Exact sequence with flat module tensored by module stays exact

Question

The following theorem is given in Liu's book Algebraic Geometry and Arithmetic Curves, Proposition 1.2.6:

Let $A$ be a ring. Let $0\to M^\prime\to M\to M^{\prime\prime}\to 0$ be an exact sequence of $A$-modules. Let us suppose that $M^{\prime\prime}$ is flat. Then the sequence $0\to M^\prime \otimes N\to M\otimes N\to M^{\prime\prime} \otimes N\to 0$ is also exact for any $A$-module $N$.

Liu gives a proof on page 9. I have problems to understand the proof.

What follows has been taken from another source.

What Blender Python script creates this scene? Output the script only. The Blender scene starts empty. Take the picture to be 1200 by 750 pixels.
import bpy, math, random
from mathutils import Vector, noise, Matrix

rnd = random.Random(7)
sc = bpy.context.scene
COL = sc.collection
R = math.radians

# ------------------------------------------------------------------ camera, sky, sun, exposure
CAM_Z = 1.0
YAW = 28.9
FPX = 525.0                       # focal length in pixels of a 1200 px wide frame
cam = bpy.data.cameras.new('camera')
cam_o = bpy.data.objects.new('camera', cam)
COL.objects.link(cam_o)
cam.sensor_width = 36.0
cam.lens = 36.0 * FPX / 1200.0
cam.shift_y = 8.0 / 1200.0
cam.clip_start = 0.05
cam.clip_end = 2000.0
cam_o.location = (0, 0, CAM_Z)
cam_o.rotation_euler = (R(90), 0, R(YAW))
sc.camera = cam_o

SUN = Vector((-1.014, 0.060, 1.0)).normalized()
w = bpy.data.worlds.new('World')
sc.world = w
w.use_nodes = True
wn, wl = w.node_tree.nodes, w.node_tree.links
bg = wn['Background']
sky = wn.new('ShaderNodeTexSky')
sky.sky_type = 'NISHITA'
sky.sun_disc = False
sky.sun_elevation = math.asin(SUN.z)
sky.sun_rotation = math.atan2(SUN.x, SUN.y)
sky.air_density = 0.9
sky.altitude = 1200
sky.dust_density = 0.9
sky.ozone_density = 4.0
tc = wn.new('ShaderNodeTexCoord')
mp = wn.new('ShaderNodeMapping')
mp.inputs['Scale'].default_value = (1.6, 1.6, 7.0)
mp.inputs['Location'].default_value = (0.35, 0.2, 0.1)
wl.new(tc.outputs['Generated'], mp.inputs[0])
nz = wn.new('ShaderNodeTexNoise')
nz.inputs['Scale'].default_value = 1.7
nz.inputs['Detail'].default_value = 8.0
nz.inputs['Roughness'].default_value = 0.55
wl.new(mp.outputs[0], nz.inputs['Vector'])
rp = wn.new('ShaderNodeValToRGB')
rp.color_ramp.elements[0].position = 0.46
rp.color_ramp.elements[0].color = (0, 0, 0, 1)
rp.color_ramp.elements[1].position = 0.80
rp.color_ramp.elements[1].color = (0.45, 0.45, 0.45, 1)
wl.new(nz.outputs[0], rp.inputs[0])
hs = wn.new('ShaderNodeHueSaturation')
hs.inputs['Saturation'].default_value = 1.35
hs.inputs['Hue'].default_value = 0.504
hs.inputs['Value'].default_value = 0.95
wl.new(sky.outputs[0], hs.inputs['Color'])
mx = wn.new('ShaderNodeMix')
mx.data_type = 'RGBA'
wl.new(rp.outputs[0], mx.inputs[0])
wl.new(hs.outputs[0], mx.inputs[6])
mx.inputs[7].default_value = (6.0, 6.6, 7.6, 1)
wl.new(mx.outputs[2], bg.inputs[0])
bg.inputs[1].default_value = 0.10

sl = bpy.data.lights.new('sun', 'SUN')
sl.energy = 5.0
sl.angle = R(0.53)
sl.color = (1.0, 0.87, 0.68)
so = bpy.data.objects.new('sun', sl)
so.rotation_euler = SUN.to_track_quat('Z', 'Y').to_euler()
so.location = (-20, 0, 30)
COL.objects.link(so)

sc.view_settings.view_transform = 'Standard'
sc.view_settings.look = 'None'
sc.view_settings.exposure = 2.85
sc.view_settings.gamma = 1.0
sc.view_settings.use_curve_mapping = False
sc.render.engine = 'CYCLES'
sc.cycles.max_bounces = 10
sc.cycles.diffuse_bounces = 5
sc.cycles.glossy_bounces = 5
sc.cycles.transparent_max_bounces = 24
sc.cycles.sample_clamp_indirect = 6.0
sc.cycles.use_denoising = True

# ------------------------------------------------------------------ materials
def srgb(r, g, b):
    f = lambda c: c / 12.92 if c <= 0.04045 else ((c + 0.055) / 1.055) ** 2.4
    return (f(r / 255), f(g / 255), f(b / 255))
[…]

The mistake is easy to fix, Proposition 2.12 should be 1.12. But what does the "Let us write $N$ as the quotient of a free $A$-module $L$ by a submodule $K$" means? Is it $N=L/K$? And how one can do the diagram chasing part?

Answer 1

Yes, there is a surjective homomorphism of $A$-modules $L\to N$ and denote its kernel by $K$. Then, by the fundamental isomorphism theorem we have $N\simeq L/K$.

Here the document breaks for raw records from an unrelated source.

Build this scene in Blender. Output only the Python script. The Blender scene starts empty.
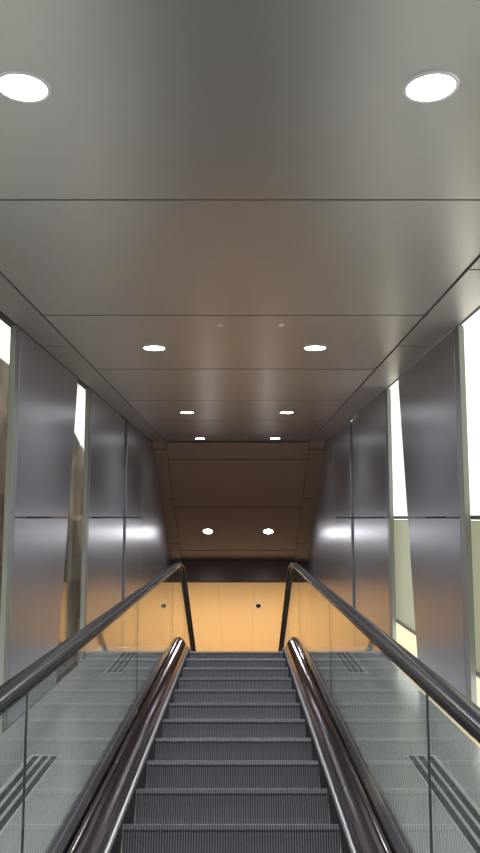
import bpy, bmesh, math
from mathutils import Vector, Matrix
sc=bpy.context.scene
sc.view_settings.view_transform='Standard'
sc.view_settings.look='None'
A=math.radians(30); CA,SA=math.cos(A),math.sin(A)
CX,CY,CZ=0.04,-0.7,1.2124
F=760.0; DEL=math.atan(91/F)
# ---------- materials
def newmat(n):
    m=bpy.data.materials.new(n); m.use_nodes=True
    return m,m.node_tree.nodes,m.node_tree.links
def pbr(n,col,metal=0,rough=.5,noise=0,nscale=8,bump=0,coat=0,aniso=0,stretch=(1,1,1),rn=0,ior=1.5,detail=5):
    m,N,L=newmat(n); b=N['Principled BSDF']; b.inputs['IOR'].default_value=ior
    b.inputs['Base Color'].default_value=(*col,1); b.inputs['Metallic'].default_value=metal
    b.inputs['Roughness'].default_value=rough; b.inputs['Coat Weight'].default_value=coat
    tc=N.new('ShaderNodeTexCoord'); mp=N.new('ShaderNodeMapping'); mp.inputs['Scale'].default_value=stretch
    L.new(tc.outputs['Object'],mp.inputs[0])
    nz=N.new('ShaderNodeTexNoise'); nz.inputs['Scale'].default_value=nscale; nz.inputs['Detail'].default_value=detail
    L.new(mp.outputs[0],nz.inputs['Vector'])
    if noise:
        r=N.new('ShaderNodeMapRange'); r.inputs[3].default_value=1-noise; r.inputs[4].default_value=1+noise
        if noise>.5: r.inputs[1].default_value=.3; r.inputs[2].default_value=.7
        L.new(nz.outputs[0],r.inputs[0])
        v=N.new('ShaderNodeVectorMath'); v.operation='SCALE'; v.inputs[0].default_value=col
        L.new(r.outputs[0],v.inputs['Scale']); L.new(v.outputs[0],b.inputs['Base Color'])
    if rn:
        r=N.new('ShaderNodeMapRange'); r.inputs[3].default_value=rough-rn; r.inputs[4].default_value=rough+rn
        L.new(nz.outputs[0],r.inputs[0]); L.new(r.outputs[0],b.inputs['Roughness'])
    if bump:
        bp=N.new('ShaderNodeBump'); bp.inputs['Strength'].default_value=bump; bp.inputs['Distance'].default_value=.01
        L.new(nz.outputs[0],bp.inputs['Height']); L.new(bp.outputs[0],b.inputs['Normal'])
    return m
def emis(n,col,s):
    m,N,L=newmat(n); N.remove(N['Principled BSDF']); e=N.new('ShaderNodeEmission')
    e.inputs[0].default_value=(*col,1); e.inputs[1].default_value=s
    L.new(e.outputs[0],N['Material Output'].inputs[0]); return m
def glass(n,tint,f0=.04):
    m,N,L=newmat(n); N.remove(N['Principled BSDF'])
    lw=N.new('ShaderNodeLayerWeight'); lw.inputs[0].default_value=.5
    p=N.new('ShaderNodeMath'); p.operation='POWER'; p.inputs[1].default_value=5; L.new(lw.outputs['Facing'],p.inputs[0])
    r=N.new('ShaderNodeMapRange'); r.inputs[3].default_value=f0; r.inputs[4].default_value=1; L.new(p.outputs[0],r.inputs[0])
    t=N.new('ShaderNodeBsdfTransparent'); t.inputs[0].default_value=(*tint,1)
    g=N.new('ShaderNodeBsdfGlossy'); g.inputs['Roughness'].default_value=.01; g.inputs[0].default_value=(.95,.95,.95,1)
    x=N.new('ShaderNodeMixShader'); L.new(r.outputs[0],x.inputs[0]); L.new(t.outputs[0],x.inputs[1]); L.new(g.outputs[0],x.inputs[2])
    L.new(x.outputs[0],N['Material Output'].inputs[0]); return m
M_ceil=pbr('satin_ceiling_metal',(.585,.575,.54),.85,.35,noise=.02,nscale=.8,detail=1)
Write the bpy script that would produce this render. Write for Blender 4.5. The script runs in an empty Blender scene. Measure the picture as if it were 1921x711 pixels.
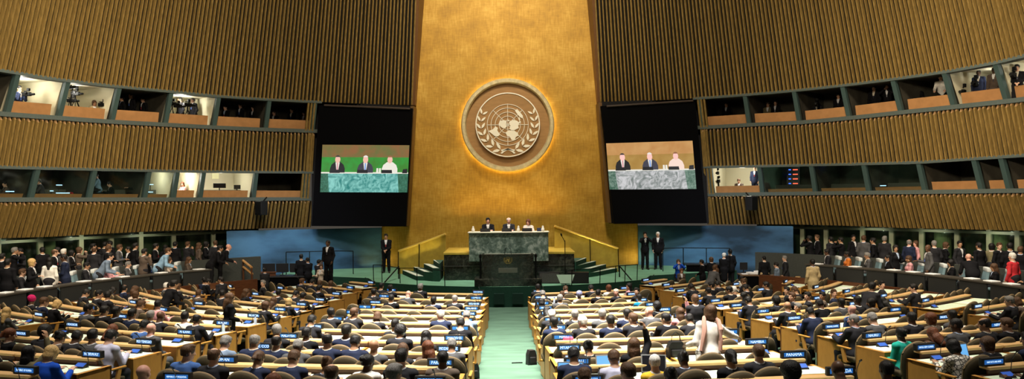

The diagram chasing isn't that hard: let $x\in M\otimes N$ which is sent to $0$; since $\beta$ is surjective there is $y\in M'\otimes L$ such that $x=\beta(y)$. Now let $f=(M\otimes L\to M\otimes N)$, and $g=(M'\otimes L\to M\otimes L)$. From the commutativity of the diagram we have $(f\circ g)(y)=0$, so $g(y)\in\ker f$. But $\ker f=\operatorname{im}h$, where $h=(M\otimes K\to M\otimes L)$, so $g(y)=h(z)$, $z\in M\otimes K$. Let $u=(M\otimes L\to M''\otimes L)$ and $v=(M\otimes K\to M''\otimes K)$. We have $(\alpha\circ v)(z)=(u\circ h)(z)=u(h(z))=u(g(y))=0$ since $\operatorname{im}g=\ker u$. So, $\alpha(v(z))=0$ and since $\alpha$ is injective we get $v(z)=0$, that is, $z\in\ker v$. Then there is $z'\in M'\otimes K$ such that $z=w(z')$, where $w=(M'\otimes K\to M\otimes K)$. We have $(h\circ w)(z')=h(w(z'))=h(z)=g(y)$. On the other side, $h\circ w=g\circ h'$, where $h'=(M'\otimes K\to M'\otimes L)$, so $g(y)=g(h'(z'))$ and since $g$ is injective we get $y=h'(z')$. The final step is to recall that $x=\beta(y)=(\beta\circ h')(z')=0$ for $\operatorname{im}h'=\ker\beta$.

Remark. Instead of the above diagram chasing you can use the Snake lemma (which is the right tool for such things). All your data fit well into the lemma, the last kernel is $0$ (as being $\ker\alpha$), while the first two cokernels are $M'\otimes N$, respectively $M\otimes N$ (because the vertical maps are surjective).

Answer 2

$$0=\mathrm{Tor}^1(M^{\prime\prime},N)\to M^\prime \otimes N\to M\otimes N\to M^{\prime\prime} \otimes N\to 0$$ $0=\mathrm{Tor}^1(M^{\prime\prime},N)$, since $M^{\prime\prime}$ is flat.

Answer 3

Consider the diagram of the proof: $$\require{AMScd} \begin{CD} {} @. M'\otimes K @>f>> M\otimes K @>g>> M''\otimes K \\ @. @VVhV @VViV @VV{\alpha}V \\ 0 @>>> M'\otimes L @>j>> M\otimes L @>k>> M''\otimes L \\ @. @VV{\beta}V @VVlV \\ {} @. M'\otimes N @>m>> M\otimes N \\ @. @VVV @VVV \\ {} @. 0 @. 0 \end{CD} $$

Let $x\in\ker m$; then $x=\beta(y)$ and $lj(y)=0$, so $j(y)=i(z)$.

Thus $\alpha g(z)=ki(z)=kj(y)=0$, so $g(z)=0$ and therefore $z=f(u)$.

Since $jh(u)=if(u)=i(z)=j(y)$, we have $y-h(u)\in\ker j=\{0\}$, so $y=h(u)$ and finally $x=\beta(y)=\beta h(u)=0$.